Overigens is het wat ons betreft niet zo gek dat een security-bedrijf het afgelopen jaar stevig gegroeid is. Bedrijven worden door grote uitbraken van malware zoals we die in 2017 hebben gezien, met de neus op de feiten gedrukt.

Niet alleen

We worden tijdens het gesprek een beetje heen en weer geslingerd door McLaughlin als het gaat om hoeveel Palo Alto Networks nu daadwerkelijk zelf kan en wil doen. Daar hebben we hierboven al een voorbeeld van gezien. Aan de ene kant kun je als security-bedrijf niet alles doen, maar toch lijkt Palo Alto Networks juist dat te willen doen. Voor een deel zijn dit soort tegenstrijdigheden het gevolg van het feit dat Palo Alto Networks zichzelf ziet als een thought leader op het gebied van security (en dat wat ons betreft ook zeker is). ‘Als iemand weet hoe het moet, dan zijn wij het’, is doorgaans de tendens. Een bedrijf zoals Palo Alto Networks gaat nooit zeggen dat het iets niet kan.
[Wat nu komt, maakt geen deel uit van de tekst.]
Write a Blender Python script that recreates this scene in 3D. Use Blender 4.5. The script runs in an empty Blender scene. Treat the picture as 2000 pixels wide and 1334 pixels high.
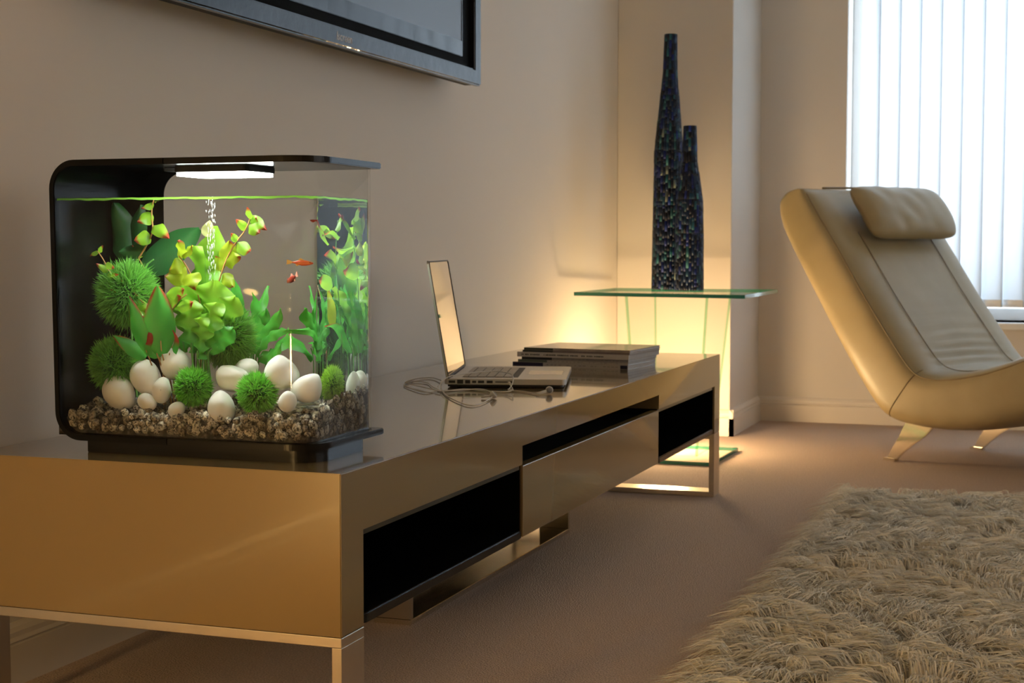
import bpy, bmesh, math, random
import numpy as np
from mathutils import Vector, Matrix
random.seed(7); rng = np.random.default_rng(7)
scene = bpy.context.scene
COL = scene.collection
PI = math.pi

# ------------------------------------------------------------------ camera, world, lights, exposure
cam_d = bpy.data.cameras.new('camera'); cam = bpy.data.objects.new('camera', cam_d); COL.objects.link(cam)
cam_d.sensor_width = 36.0; cam_d.lens = 36.0 * 2961.4 / 2000.0
yaw, pitch, roll = -0.3415, -0.0611, 0.0007
f_ = Vector((math.sin(yaw)*math.cos(pitch), math.cos(yaw)*math.cos(pitch), math.sin(pitch)))
r_ = Vector((math.cos(yaw), -math.sin(yaw), 0)); u_ = r_.cross(f_)
r2 = r_*math.cos(roll) + u_*math.sin(roll); u2 = u_*math.cos(roll) - r_*math.sin(roll)
cam.matrix_world = Matrix(((r2.x, u2.x, -f_.x, 1.4869), (r2.y, u2.y, -f_.y, -1.8062), (r2.z, u2.z, -f_.z, 0.6987), (0, 0, 0, 1)))
cam_d.clip_start = 0.05; cam_d.clip_end = 60
cam_d.dof.use_dof = True; cam_d.dof.focus_distance = 2.25; cam_d.dof.aperture_fstop = 14.0
scene.camera = cam
scene.view_settings.view_transform = 'Standard'; scene.view_settings.look = 'None'
scene.view_settings.exposure = 0.0; scene.view_settings.gamma = 1.0; scene.view_settings.use_curve_mapping = False

wld = bpy.data.worlds.new('sky'); scene.world = wld; wld.use_nodes = True
wld.node_tree.nodes['Background'].inputs[0].default_value = (0.62, 0.80, 1.0, 1)
wld.node_tree.nodes['Background'].inputs[1].default_value = 2.0

def area_light(name, loc, target, sx, sy, power, color):
    d = bpy.data.lights.new(name, 'AREA'); d.shape = 'RECTANGLE'; d.size = sx; d.size_y = sy; d.energy = power; d.color = color
    o = bpy.data.objects.new(name, d); COL.objects.link(o); o.location = loc
    o.rotation_euler = (Vector(target) - Vector(loc)).to_track_quat('-Z', 'Y').to_euler()
    return o
# overcast daylight standing outside the wide window behind the blind
area_light('window_daylight', (2.0, 4.80, 1.35), (2.0, 0.0, 1.25), 3.0, 2.0, 118.0, (0.86, 0.94, 1.0))
# soft neutral fill light, added just inside the unseen right-hand wall
area_light('side_fill_light', (4.19, 0.6, 1.35), (0.0, 0.6, 1.25), 2.2, 1.4, 14.0, (1.0, 0.96, 0.90))
# warm lamp standing on the floor beyond the near end of the cabinet, twin of the one under the glass table
pl = bpy.data.lights.new('room_lamp', 'POINT'); pl.energy = 42.0; pl.color = (1.0, 0.62, 0.22); pl.shadow_soft_size = 0.07
plo = bpy.data.objects.new('room_lamp', pl); COL.objects.link(plo); plo.location = (0.12, -1.60, 0.42)
LAMP_STRENGTH = 125.0        # opal globe under the glass table
TANK_STRENGTH = 92.0        # light bar in the aquarium lid

# ------------------------------------------------------------------ helpers
def obj(name, me, mats=None, parent=None, smooth=False, kind=None, label=None, cat=None, group=None, loc=None):
    if isinstance(me, bmesh.types.BMesh):
        m = bpy.data.meshes.new(name); me.to_mesh(m); me.free(); me = m
    o = bpy.data.objects.new(name, me); COL.objects.link(o)
    if mats is not None:
        for m in (mats if isinstance(mats, (list, tuple)) else [mats]): me.materials.append(m)
    if smooth:
        me.polygons.foreach_set('use_smooth', [True]*len(me.polygons))
    if parent: o.parent = parent
    if loc: o.location = loc
    tag(o, label, cat, group, kind)
    return o
def tag(o, label=None, cat=None, group=None, kind=None):
    if label: o['label'] = label
    if cat: o['category'] = cat
    if group: o['group'] = group
    if kind: o['kind'] = kind
    return o
def thing(name, loc, label, cat, group=None, rotz=0):
    o = bpy.data.objects.new(name, None); COL.objects.link(o); o.location = loc; o.rotation_euler = (0, 0, rotz)
    o.empty_display_size = 0.05
    return tag(o, label, cat, group)
def world_child(o):            # mesh built in world space, kept in place under a moved parent
    p = o.parent; o.matrix_parent_inverse = (Matrix.Translation(p.location) @ p.rotation_euler.to_matrix().to_4x4()).inverted(); return o
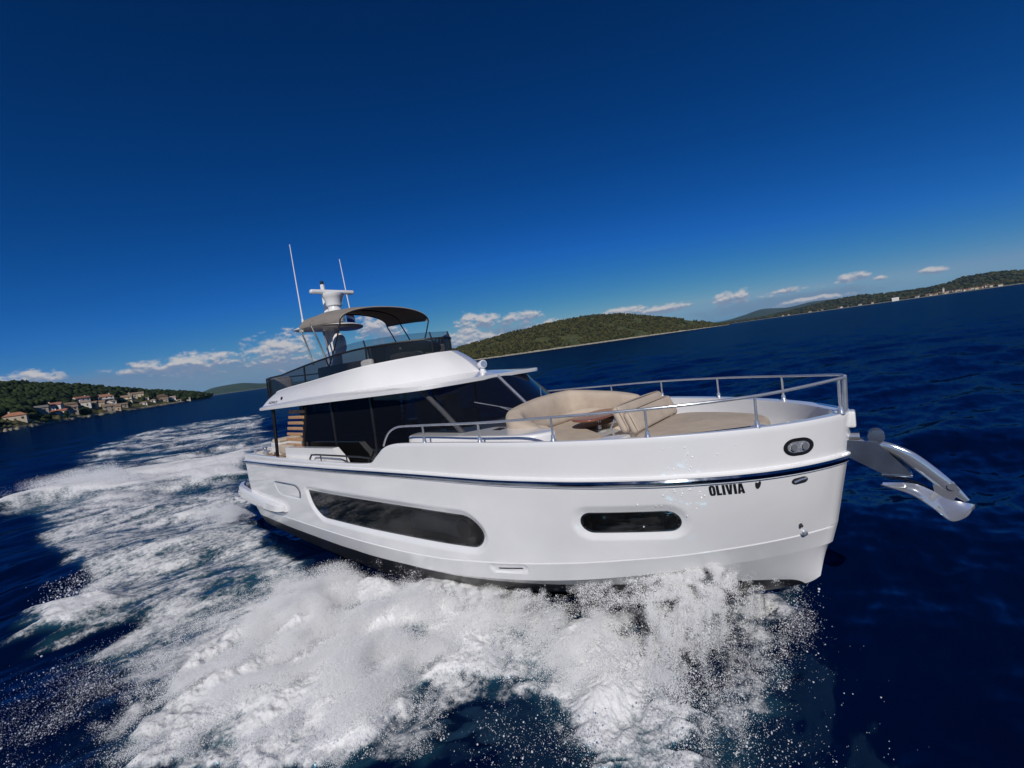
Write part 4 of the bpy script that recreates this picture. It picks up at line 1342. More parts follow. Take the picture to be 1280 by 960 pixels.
# shank: curved broad bar
sp = curve3([(15.95, 0, 2.235), (16.30, 0, 2.21), (16.58, 0, 2.10), (16.82, 0, 1.88), (17.0, 0, 1.66), (17.10, 0, 1.50)], 30)
hgt = np.interp(np.arange(30), [0, 6, 14, 22, 29], [.04, .055, .088, .082, .03])
tn = np.gradient(sp, axis=0); tn /= np.linalg.norm(tn, axis=1)[:, None]; up = np.stack([-tn[:, 2], 0 * tn[:, 0], tn[:, 0]], 1)
rows = []
for a_ in np.linspace(0, 2 * math.pi, 21)[:-1]:
    ca, sa = math.cos(a_), math.sin(a_)
    rows.append(sp + up * (hgt * (-1 + sa))[:, None] + np.array([0, .042 * math.copysign(abs(ca) ** .8, ca), 0]) * np.interp(np.arange(30), [0, 8, 20, 29], [.8, 1, 1, .45])[:, None])
ab.loft((rows + [rows[0]])[::-1])
anchor = ab.build('anchor', 'steel_polished', yacht, angle=25)
# plough flukes: two blades swept back from the tip
tip = np.array([17.14, 0, 1.44])
for sd in (-1, 1):
    out_e = curve3([(17.14, 0, 1.44), (17.05, sd * .13, 1.34), (16.92, sd * .25, 1.31), (16.74, sd * .31, 1.48), (16.54, sd * .30, 1.63), (16.28, sd * .24, 1.70)], 26)
    mid_e = curve3([(17.14, 0, 1.445), (17.02, sd * .02, 1.47), (16.90, sd * .03, 1.50), (16.76, sd * .04, 1.60), (16.58, sd * .08, 1.685), (16.30, sd * .22, 1.715)], 26)
    rows = [mid_e + (out_e - mid_e) * t + np.array([0, 0, -.03 * math.sin(math.pi * t)]) for t in np.linspace(0, 1, 7)]
    under = [r - np.array([0, 0, .014]) for r in rows]
    m_ = MB().loft(rows); m_.loft(under[::-1]); m_.loft([rows[-1], under[-1]])
    m_.build('fluke', 'steel_polished', anchor, angle=50)
MB().prism([(16.95, -.03, 1.72), (17.02, -.03, 1.62), (16.93, -.03, 1.42), (16.80, -.03, 1.50), (16.78, -.03, 1.66)], (0, .06, 0)).build('fluke_web', 'steel_polished', anchor, smooth=False)
MB().revolve([(.02, -.05), (.045, -.05), (.045, .05), (.02, .05)], (16.95, 0, 1.66), (0, 1, 0), 14).build('shackle', 'steel_polished', anchor)

# ---------------- courtesy flag on the arch
fl = bpy.data.objects.new('flag', None); COL.objects.link(fl)
fl.matrix_world = yacht.matrix_world.copy()
MB().tube([(3.1, .55, 5.75), (3.06, .55, 6.12)], .010, 6).build('flag_staff', 'steel', fl)
for nm, m_, z0, z1 in (('red_stripe', 'flag_red', 6.02, 6.11), ('white_stripe', 'flag_white', 5.93, 6.02), ('blue_stripe', 'flag_blue', 5.78, 5.93)):
    rows = []
    for z in (z0, z1):
        rows.append([(3.06 - .04 * t - .05 * math.sin(t * 7), .56 + t * .34, z - .16 * t * t) for t in np.linspace(0, 1, 16)])
    b_ = MB().loft(rows); b_.loft([[(p[0] + .004, p[1], p[2]) for p in r] for r in rows][::-1])
    b_.build(nm, m_, fl)
tag(fl, 'small blue white and red flag flying above the white radar wing', 'flag')
# ------------------------------------------------------------------ land
HEADLAND = [(-169.81, 300, 620, 43.7), (-173.48, 330, 620, 46.3), (-176.9, 350, 620, 44.7), (-180.98, 370, 640, 40.2), (-183.31, 440, 660, 36.6), (-185.87, 520, 680, 31.3), (-188.68, 600, 720, 23.6), (-191.75, 690, 780, 16.3), (-194.42, 780, 840, 9.6), (-195.97, 850, 880, 2.1)]
ISLAND = [(145.46, 1000, 1150, 8.3), (139.44, 1010, 1200, 25.0), (135.3, 1020, 1250, 40.5), (128.98, 1050, 1300, 62.3), (122.67, 1100, 1350, 80.1), (118.55, 1160, 1400, 85.6), (115.53, 1210, 1450, 82.0), (110.68, 1300, 1500, 57.5), (106.98, 1400, 1550, 33.4), (104.33, 1500, 1600, 12.5), (102.46, 1580, 1620, 0.6)]
FAR_SHORE = [(103.05, 3600, 3800, 10.6), (99.37, 3500, 3800, 14.9), (95.57, 3300, 3700, 36.7), (92.09, 3100, 3600, 60.5), (90.15, 3000, 3500, 61.6), (88.91, 2950, 3450, 51.4), (86.0, 2800, 3400, 44.5), (84.38, 2750, 3400, 51.4), (82.85, 2700, 3500, 76.6), (81.39, 2650, 3500, 78.2), (79.58, 2600, 3500, 61.2), (77.09, 2550, 3500, 45.5), (73.17, 2500, 3500, 19.9)]
DISTANT = [(167.6, 5000, 6500, 17.2), (164.88, 5000, 6500, 50.7), (163.45, 5000, 6500, 92.6), (161.22, 5000, 6500, 103.3), (158.86, 5000, 6500, 63.1), (154.69, 5000, 6500, 23.6), (150.22, 5000, 6500, 14.0), (145.46, 5000, 6500, 3.7)]
FAR_HILLS = [(106.98, 7000, 9000, 53.1), (103.05, 7000, 9000, 62.6), (100.97, 7000, 9000, 111.8), (98.97, 7000, 9000, 172.8), (96.68, 7000, 9000, 139.4), (94.15, 7000, 9000, 176.9), (92.09, 7000, 9000, 157.5), (90.15, 7000, 9000, 113.9)]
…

Tegen het einde van het gesprek krijgen we echter toch weer het gevoel dat Palo Alto Networks ook niet alles zelf kan. Dan zegt de CEO juist weer dat men bij Palo Alto Networks op dit moment samenwerkt met zo’n 30 third-party ontwikkelaars. Gevraagd hiernaar zegt McLaughlin dat het niet zozeer een kwestie is van niet kunnen, maar meer van er geen tijd voor hebben. Het is uiteindelijk een semantische discussie of die twee dingen onder de streep niet gewoon hetzelfde zijn natuurlijk. Het is in ieder geval duidelijk dat ook een grote partij als Palo Alto Networks meerwaarde ziet in samenwerken. Dat doet het bedrijf ook al geruime tijd met partijen zoals AWS, Aruba, Microsoft, VMware en zeer veel andere partijen overigens (ook andere security-bedrijven), dus echt verrassend is dit niet.

Nieuw verdienmodel

Het openstellen van de enorme hoeveelheden data (vaak aangeduid met de term datalake) die Palo Alto Networks beschikbaar heeft voor third-party ontwikkelaars, is een onderdeel van de algemene strategie van het bedrijf. Het kan op die manier veel ontwikkelaars aan zich binden. Aan de ene kant is dat goed voor die ontwikkelaars. Die hoeven dan niet de boer op met hun product om investeringen los te weken in meerdere rondes. Ze kunnen zich gewoon op de software blijven richten die werkt in combinatie met het Application Framework van Palo Alto Networks.

Doet Palo Alto Networks dit dan allemaal vanuit de goedheid van haar hart, om de wereld beter te maken? Natuurlijk niet, er zit ook een verdienmodel achter. Er kan onder de streep namelijk een completer product aangeboden worden aan klanten. Naast de expertise en technologie van Palo Alto Networks, worden ook meteen de applicaties van derden ‘gehost’. Als alles vanaf het startpunt meteen geïntegreerd is, dan kan dat voor veel klanten de doorslag geven. Ze kunnen dan als het waren alles bij een aanbieder halen.

Nieuwe uitdagingen, nieuwe oplossingen

De integratie van applicaties van derden in het platform resulteert dus in een completer product. Dat product wordt ook meer en meer een software-oplossing. Een van de belangrijkste doelen voor het bedrijf is om de software zo gebruiksvriendelijk mogelijk te maken. Dat is een bekend verhaal, dat we bijvoorbeeld ook horen van leveranciers van hyper-converged infrastructure apparatuur en software. Alles wordt steeds complexer, maar moet tegelijkertijd ook eenvoudiger in het gebruik worden. Dat wringt natuurlijk en levert de nodige uitdagingen op.

Het tweede belangrijke doel voor Palo Alto Networks voor de nabije toekomst, is om nieuwe manieren van aanvallen adequaat te lijf te gaan. Volgens McLaughlin worden de aanvallen steeds meer geautomatiseerd. Dat is voor bijna iedere aanvaller tegenwoordig te realiseren, want rekenkracht is inmiddels spotgoedkoop geworden. Hier moeten security-bedrijven goed op inspelen, door ook meer en meer te automatiseren.

Alleen als je meer gaat automatiseren kun je snel genoeg reageren. Snelheid blijft namelijk met afstand het belangrijkste bij het beveiligen van netwerken, endpoints en clouds. Wat dat betreft verandert er niet veel in ieder geval, dat is altijd al zo geweest. Sommige dingen blijven dus wel hetzelfde, ook al verandert bijna alles eromheen.